Contractors get rich off U.S. wars

US contracts in Iraq and Afghanistan more than doubled from 2004 to 2006 to over 25 billion dollars but government oversight of the firms involved has slackened, a watchdog group said Monday.

“While the billions of dollars involved and the complexity of these war-related contracts has only grown, the lack of oversight has been staggering,” said Bill Buzenberg, head of the Center for Public Integrity.

The study by the independent center said government outsourcing for the two war theaters was marred by issues such as a lack of competitive bidding, missing contracts and unidentified companies.

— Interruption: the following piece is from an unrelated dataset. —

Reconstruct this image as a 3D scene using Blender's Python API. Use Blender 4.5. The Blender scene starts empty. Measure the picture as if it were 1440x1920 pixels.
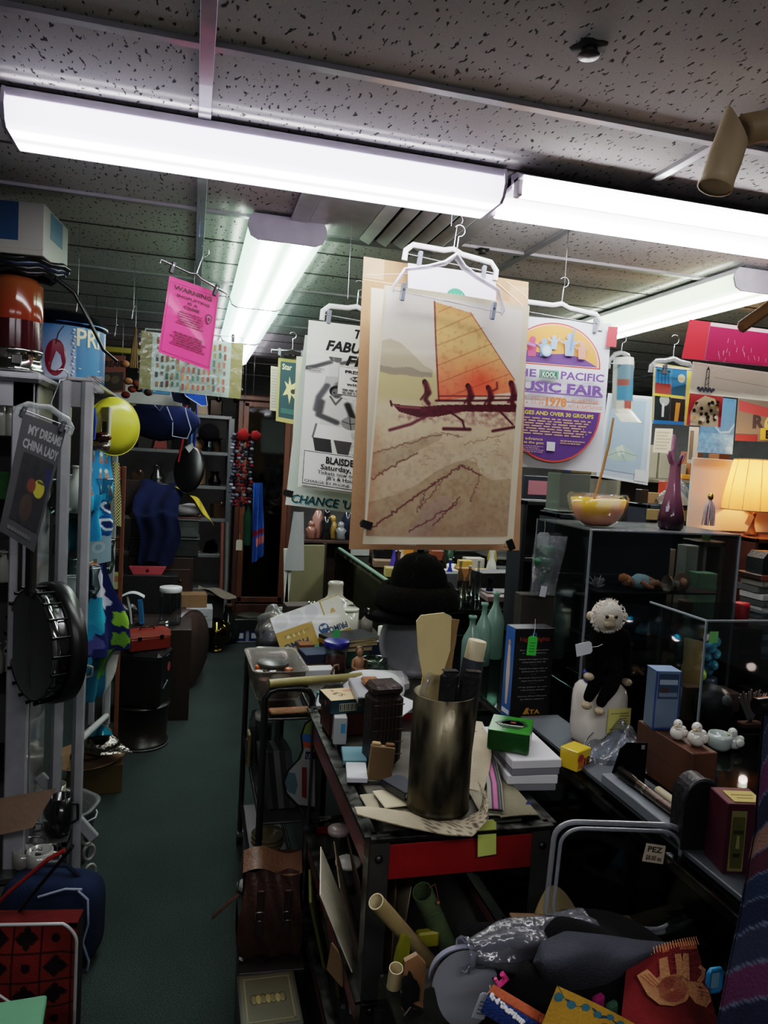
import bpy,math,random
import numpy as np
from mathutils import Matrix,Vector,Euler
random.seed(7);rng=np.random.default_rng(11)
PI=math.pi;R=math.radians
scn=bpy.context.scene;COL=scn.collection
# camera calibration (1440x1920 frame)
FPX,CZ,CEIL=1390.0,1.62,2.41
def _n(v):return v/np.linalg.norm(v)
_Y=_n(np.array([-360/FPX,119/FPX,-1.0]));_h=np.array([1,-.057,0.0])
_X=_n(_h-_h.dot(_Y)*_Y);_Z=np.cross(_X,_Y)
W2C=np.array([_X,_Y,_Z])
def ray(px,py):return W2C@np.array([(px-720)/FPX,-(py-960)/FPX,-1.0])
def A(px,py,Y):
 d=ray(px,py);return Vector(d*(Y/d[1]))+Vector((0,0,CZ))
def Zp(px,py,z):
 d=ray(px,py);return Vector(d*((z-CZ)/d[2]))+Vector((0,0,CZ))
def Xp(px,py,x):
 d=ray(px,py);return Vector(d*(x/d[0]))+Vector((0,0,CZ))
def mpp(p):
 d=Vector(p)-Vector((0,0,CZ));c=W2C.T@np.array(d);return-c[2]/FPX
 # colours
def lin(c):
 if isinstance(c,str):
  c=c.lstrip('#');c=[int(c[i:i+2],16)/255 for i in(0,2,4)]
 g=.3*c[0]+.55*c[1]+.15*c[2];c=[g+(x-g)*.86 for x in c[:3]]
 return tuple((x/12.92 if x<=.04045 else((x+.055)/1.055)**2.4)for x in c[:3])
 # materials: base colour comes from the mesh attribute "Col"
MATS={}
def _mk(name):
 m=bpy.data.materials.new(name);m.use_nodes=True;nt=m.node_tree
 return m,nt,nt.nodes,nt.links
def fin(name,rough=.6,metal=0,bump=0,bscale=80,var=.12,vscale=12,stretch=(1,1,1),sheen=0,coat=0,spec=.5,trans=0,wear=0):
 m,nt,N,L=_mk(name);p=N['Principled BSDF']
 at=N.new('ShaderNodeAttribute');at.attribute_name='Col'
 tc=N.new('ShaderNodeTexCoord');mp=N.new('ShaderNodeMapping');mp.inputs['Scale'].default_value=stretch
 L.new(tc.outputs['Object'],mp.inputs['Vector'])
 nz=N.new('ShaderNodeTexNoise');nz.inputs['Scale'].default_value=vscale;nz.inputs['Detail'].default_value=4
 L.new(mp.outputs[0],nz.inputs['Vector'])
 mr=N.new('ShaderNodeMapRange');mr.inputs[1].default_value=.3;mr.inputs[2].default_value=.7
 mr.inputs[3].default_value=1-var;mr.inputs[4].default_value=1+var*.6;L.new(nz.outputs['Fac'],mr.inputs[0])
 mx=N.new('ShaderNodeVectorMath');mx.operation='SCALE';L.new(at.outputs['Color'],mx.inputs[0]);L.new(mr.outputs[0],mx.inputs['Scale'])
 L.new(mx.outputs[0],p.inputs['Base Color'])
 p.inputs['Roughness'].default_value=rough;p.inputs['Metallic'].default_value=metal
 p.inputs['Specular IOR Level'].default_value=spec
 p.inputs['Sheen Weight'].default_value=sheen;p.inputs['Coat Weight'].default_value=coat
 if wear:
  m2=N.new('ShaderNodeMapRange');m2.inputs[1].default_value=.35;m2.inputs[2].default_value=.65
  m2.inputs[3].default_value=max(.05,rough-wear);m2.inputs[4].default_value=min(1,rough+wear)
  L.new(nz.outputs['Fac'],m2.inputs[0]);L.new(m2.outputs[0],p.inputs['Roughness'])
 if bump:
  n2=N.new('ShaderNodeTexNoise');n2.inputs['Scale'].default_value=bscale;n2.inputs['Detail'].default_value=3
  L.new(mp.outputs[0],n2.inputs['Vector'])
  b=N.new('ShaderNodeBump');b.inputs['Strength'].default_value=bump;b.inputs['Distance'].default_value=.01
  L.new(n2.outputs['Fac'],b.inputs['Height']);L.new(b.outputs[0],p.inputs['Normal'])
 if trans:
  tr=N.new('ShaderNodeBsdfTranslucent');L.new(mx.outputs[0],tr.inputs['Color'])
  ms=N.new('ShaderNodeMixShader');ms.inputs[0].default_value=trans
  L.new(p.outputs[0],ms.inputs[1]);L.new(tr.outputs[0],ms.inputs[2]);L.new(ms.outputs[0],N['Material Output'].inputs[0])
 MATS[name]=m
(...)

The construction and services company KBR, formally known as Kellogg, Brown and Root and a subsidiary of oil-services giant Halliburton until April, topped the list with more than 16 billion dollars in US contracts from 2004 to 2006.

Halliburton was led from 1995 to 2000 by Vice President Dick Cheney, one of the most hawkish voices in the administration of President George W. Bush in the run-up to the 2003 invasion of Iraq.

DynCorp International, a provider of private security services to State Department personnel, was a distant second with 1.8 billion dollars in contracts.

Washington Group International, a rival to KBR in building and engineering, was third with just over one billion dollars.

Blackwater, whose security guards were accused of opening fire indiscriminately on Iraqi civilians in a deadly September incident in Baghdad, ranked 12th with 485 million dollars in contracts.

Just ahead of Blackwater was First Kuwaiti General Trading and Contracting, which has been accused of holding foreign laborers against their will to help build the new US embassy in Baghdad. The firm denies the charge.

Topping KBR’s haul, 20.4 billion dollars was awarded for services from “unidentified foreign entities” not identified in US government contracts.

The Center for Public Integrity, which says it is a non-partisan group that investigates major public issues, said it was seeking more information on those contracts through the Freedom of Information Act.

The group said that 31 of the contractors on the top 100 list were foreign, including 12 from Turkey.

Overall, US government contracts for work in Iraq and Afghanistan have grown from 11 billion dollars in 2004 to almost 17 billion in 2005 and more than 25 billion last year, the study said.

The center quoted US Comptroller General David Walker as saying, in an interview for the study, that there were particular problems with lack of oversight for military contracting.

“We have identified about 15 systemic, longstanding acquisition and contracting problems that exist within the Defense Department — which is the single biggest contractor within the US government — that we are still not making enough progress on,” he said.

One official inquiry by the Special Inspector General for Iraq Reconstruction found that the State Department was unable to say what it was receiving for much of the money given to DynCorp.


  1. Caine

    I’m shocked! SHOCKED I tell you! Who wouldda thunk it?


    It’s a cryin’ shame that we weren’t warned about this, what, in 1961 was it?

  2. Sandra Price

    I remember a time when it was unethical to make a profit on any war. Many new corporations were given defense contracts and the budget from D.C. was available for all to see how the money was allocated.

    In Vietnam this seems to have changed and I worked for a division of RAND in Santa Monica and saw the government purchase orders costing the tax payers outrageous costs of anything needed for our soldiers. I questioned the chief buyer of this stuff and he shrugged and told me we had to buy from the list that was sent from the Defense Department. It was so obvious that the charges for this equipment was 4 to 5 times higher than what we employees paid at our local stores.

    I remember one announcement that showed that toilet seats purchased on government contracts were 300 to 400 dollars each. It then became obvious why even the purchasing department had to be cleared for Secret classification and we were told not to say a word about anything we saw passing our desks.

    I was not pleased with the Vietnam war anyway and to see how the tax payers were scammed made me sick and I quit my job. Someone finally let the media in on this terrible cost of items and I remember being worried that they might have thought I did it because I was the only one in the department who was concerned.

    It was at this time that the government itself started manufactuing clothing for the women army corps. Bras cost the tax payers hundreds of dollars each and nobody gave a damn.

    American ethics are not above making fortunes from the tax payers when we are at war. I began writing to my Congressman at that time and never received an answer. These mercenary contractors are costing us three times what could be done through bids but these contracts are set for life in their greedy schemes.

    It is time for an overhaul of all this mess but we cannot do it during war times and nobody is interested during times of peace. We must not kid ourselves that when the Democrats are in office they too will hand out these contracts to their friends as that is how the system works.